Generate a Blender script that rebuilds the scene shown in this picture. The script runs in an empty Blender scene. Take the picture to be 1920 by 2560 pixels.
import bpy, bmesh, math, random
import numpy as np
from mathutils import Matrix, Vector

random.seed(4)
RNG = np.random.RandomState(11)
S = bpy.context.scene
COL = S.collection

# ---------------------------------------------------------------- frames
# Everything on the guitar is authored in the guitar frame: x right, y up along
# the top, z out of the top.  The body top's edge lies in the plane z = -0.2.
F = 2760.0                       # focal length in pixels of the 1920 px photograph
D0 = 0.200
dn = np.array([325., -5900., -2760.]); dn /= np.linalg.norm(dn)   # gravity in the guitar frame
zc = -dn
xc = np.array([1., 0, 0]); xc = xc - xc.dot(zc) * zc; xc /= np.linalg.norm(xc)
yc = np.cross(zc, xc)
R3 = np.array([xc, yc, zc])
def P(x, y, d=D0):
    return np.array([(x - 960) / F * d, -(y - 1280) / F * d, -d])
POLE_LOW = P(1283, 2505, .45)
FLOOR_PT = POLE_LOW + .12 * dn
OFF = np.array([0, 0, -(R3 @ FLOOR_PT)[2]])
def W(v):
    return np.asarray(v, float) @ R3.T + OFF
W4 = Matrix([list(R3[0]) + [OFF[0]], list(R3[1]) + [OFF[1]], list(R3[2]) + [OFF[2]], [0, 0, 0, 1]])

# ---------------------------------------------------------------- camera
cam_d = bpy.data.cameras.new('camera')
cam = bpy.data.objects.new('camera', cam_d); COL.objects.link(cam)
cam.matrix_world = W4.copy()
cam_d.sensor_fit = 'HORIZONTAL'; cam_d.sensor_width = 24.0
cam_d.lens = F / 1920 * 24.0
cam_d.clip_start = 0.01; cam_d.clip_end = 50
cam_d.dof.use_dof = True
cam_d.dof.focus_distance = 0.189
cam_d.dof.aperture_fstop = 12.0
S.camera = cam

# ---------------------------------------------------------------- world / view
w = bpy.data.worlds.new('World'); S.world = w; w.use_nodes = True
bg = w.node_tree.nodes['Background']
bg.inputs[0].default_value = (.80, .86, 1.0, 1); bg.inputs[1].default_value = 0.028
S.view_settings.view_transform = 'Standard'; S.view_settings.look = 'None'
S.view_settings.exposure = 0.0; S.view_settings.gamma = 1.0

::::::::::

■ Exercise prompt: The whole listing above needs to be written out again exactly.

■ Problem solution:
Generate a Blender script that rebuilds the scene shown in this picture. The script runs in an empty Blender scene. Take the picture to be 1920 by 2560 pixels.
import bpy, bmesh, math, random
import numpy as np
from mathutils import Matrix, Vector

random.seed(4)
RNG = np.random.RandomState(11)
S = bpy.context.scene
COL = S.collection

# ---------------------------------------------------------------- frames
# Everything on the guitar is authored in the guitar frame: x right, y up along
# the top, z out of the top.  The body top's edge lies in the plane z = -0.2.
F = 2760.0                       # focal length in pixels of the 1920 px photograph
D0 = 0.200
dn = np.array([325., -5900., -2760.]); dn /= np.linalg.norm(dn)   # gravity in the guitar frame
zc = -dn
xc = np.array([1., 0, 0]); xc = xc - xc.dot(zc) * zc; xc /= np.linalg.norm(xc)
yc = np.cross(zc, xc)
R3 = np.array([xc, yc, zc])
def P(x, y, d=D0):
    return np.array([(x - 960) / F * d, -(y - 1280) / F * d, -d])
POLE_LOW = P(1283, 2505, .45)
FLOOR_PT = POLE_LOW + .12 * dn
OFF = np.array([0, 0, -(R3 @ FLOOR_PT)[2]])
def W(v):
    return np.asarray(v, float) @ R3.T + OFF
W4 = Matrix([list(R3[0]) + [OFF[0]], list(R3[1]) + [OFF[1]], list(R3[2]) + [OFF[2]], [0, 0, 0, 1]])

# ---------------------------------------------------------------- camera
cam_d = bpy.data.cameras.new('camera')
cam = bpy.data.objects.new('camera', cam_d); COL.objects.link(cam)
cam.matrix_world = W4.copy()
cam_d.sensor_fit = 'HORIZONTAL'; cam_d.sensor_width = 24.0
cam_d.lens = F / 1920 * 24.0
cam_d.clip_start = 0.01; cam_d.clip_end = 50
cam_d.dof.use_dof = True
cam_d.dof.focus_distance = 0.189
cam_d.dof.aperture_fstop = 12.0
S.camera = cam

# ---------------------------------------------------------------- world / view
w = bpy.data.worlds.new('World'); S.world = w; w.use_nodes = True
bg = w.node_tree.nodes['Background']
bg.inputs[0].default_value = (.80, .86, 1.0, 1); bg.inputs[1].default_value = 0.028
S.view_settings.view_transform = 'Standard'; S.view_settings.look = 'None'
S.view_settings.exposure = 0.0; S.view_settings.gamma = 1.0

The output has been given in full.